Green activists are lobbying for a clean energy plan in the Kimberley region which it says could save A$14.8 million and avoid fracking for more gas. It would involve A$449 million of investment in wind turbines, solar panels and battery storage across the region. The plan’s backers say that saving figure is conservative because the cost of renewables and batteries are falling rapidly.
The first of the US midterm exit polls are starting to come in, though the results won’t be known until later today at the earliest. Alongside the race for the Senate and the House, several states are voting on climate change measures, including Nevada and Arizona with renewable energy mandates, and Washington state, with a carbon emissions fee. In Texas and Florida, climate change has become a major campaign issue for both Republicans and Democrats.
The Commentariat
Trust between big business and Parliament is at an all-time low, as industry is “agitated” by what it sees as scapegoating by the Morrison government and uncomfortable with what could come from a Labor government, writes Matthew Stevens for the AFR. The mining industry has warned Labor not to remove the 40.1 cents per litre rebate it gets for diesel, in a move that Stevens says:
“might seem just that little bit provocative. But, given all that has preceded it in the distant and nearer past, who could blame the industry for firing a rhetorical warning shot across the bows of a future Labor government.”
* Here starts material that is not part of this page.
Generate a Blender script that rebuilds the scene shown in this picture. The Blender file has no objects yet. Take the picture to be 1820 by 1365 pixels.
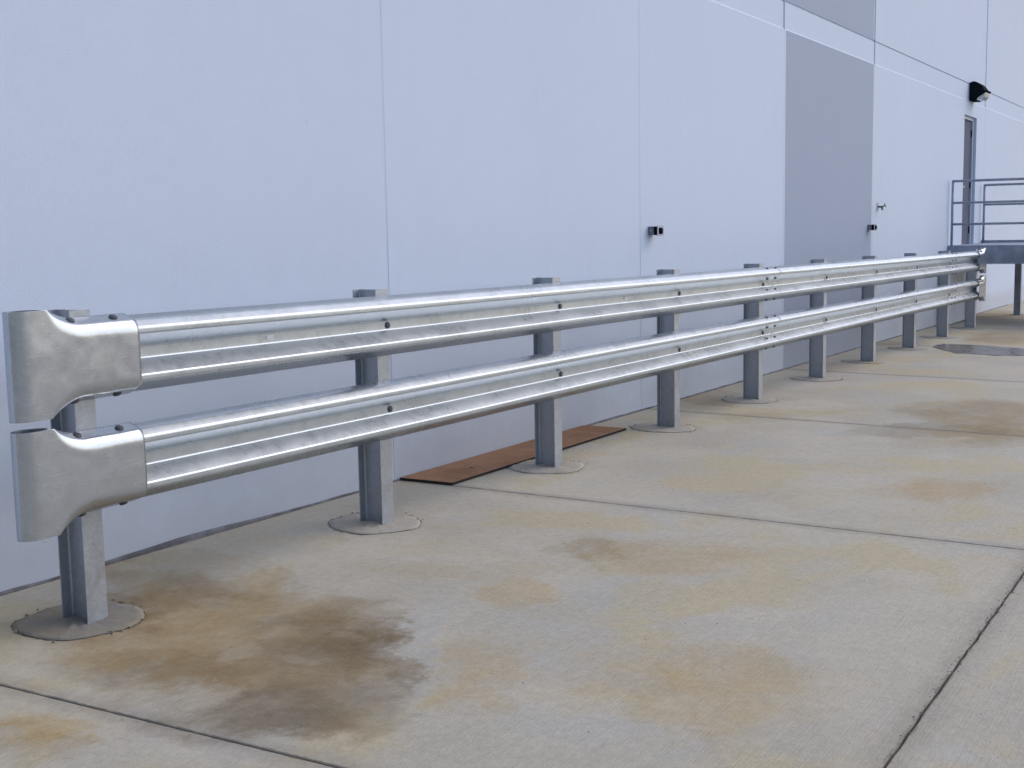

The saltbush has untapped potential as both a tool for inland carbon management and an alternative source of pig feed - an attractive prospect for China, which has been hit by US tariffs on soybean-based feed, writes The Australian’s Robert Gottliebsen. Saltbush can extract carbon from the air and store it in its roots and the surrounding soil, and with China as a potential buyer of the matured plants, an investment opportunity has emerged.
Three more things
Dispatchable wind power will be a reality in the US within three to five years, due to emerging utility design and regulation, according to a new report from Wood Mackenzie Power & Renewables. Senior analyst Daniel Finn-Foley said:
“Wind developers who don’t consider wind-paired-storage in their long-term planning are likely to be left behind as markets adjust and storage costs continue to drop”
Japanese trading firm Mitsui & Co will consider selling their 10 per cent share in Australia’s Bengalla thermal coal mine “if there is a good opportunity.” Mitsui has previously said they will not invest in new thermal coal mining projects due to pressure to reduce the world’s reliance on fossil fuels, but would continue to invest in coking coal for use in steel manufacture.
The Institute for Energy Economics and Financial Analysis (IEEFA) and Environmental Justice Australia have asked the Australian Energy Market Commission to change a rule which allows pipeline operator Jemena to recover construction costs of their Northern Gas Pipeline from consumers. EJA’s David Barnden says that the current rule exposes customers to over $2 billion in costs and should be removed to improve the market.